More soldiers’ records found

10th December '14

The records of the Commonwealth War Graves Commission show that many more fallen soldiers came from Rutland than was previously thought. Another 21 names have been added to the website, bringing the total so far to 632. The extra names were found by searching the entire database of the CWGC looking for the word Rutland. Many could be discounted because Rutland is also a name for a street, a square or a house. But 21 names seemed worth exploring.

Now we have provided brief biographies of them all based on the CWGC records and will attempt over time to expand the information by using other databases. So the work of George Phillips continues. In his Rutland and the Great War he has 489 biographies although he put the number of Rutland dead at 525.

We now have more than a hundred extra names and many more biographies including some from Oakham School as explained earlier in this blog. So why were so many missed in the first place? The most likely answer is that many of our new names had moved from Rutland by the time of their death. We don’t think that excludes them from being included.

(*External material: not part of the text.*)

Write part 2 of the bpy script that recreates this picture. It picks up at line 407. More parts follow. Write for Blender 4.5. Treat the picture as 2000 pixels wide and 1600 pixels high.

After the First World War committees set about the task of drawing up lists of the dead from their towns and villages. They might not have extended their search for names beyond those with families still resident. Certainly they didn’t have the benefit of modern communications to spread the word and find those who had moved away, in some cases a relatively short time previously. So we have the Selwyn boys of Uppingham. Their father was one-time headmaster of the school before retiring in 1907 to live in Surrey. His eldest son Christopher had spent the first 18 years of his life in the town. In our view, that makes him worthy of being remembered in his home county along with his half-brother George who was ten when he moved away.

Some connections are less strong but nevertheless compelling. Being born in Rutland qualifies for being a Rutlander, however short your time in the county might have been. In Rutland and the Great War there are some names of soldiers whose connections with Rutland are tenuous to say the least. But they are there all the same and appear on the county’s war memorials.

So we embrace them all and remember them equally as men who lived and worked in our towns and villages and laid down their lives for their country.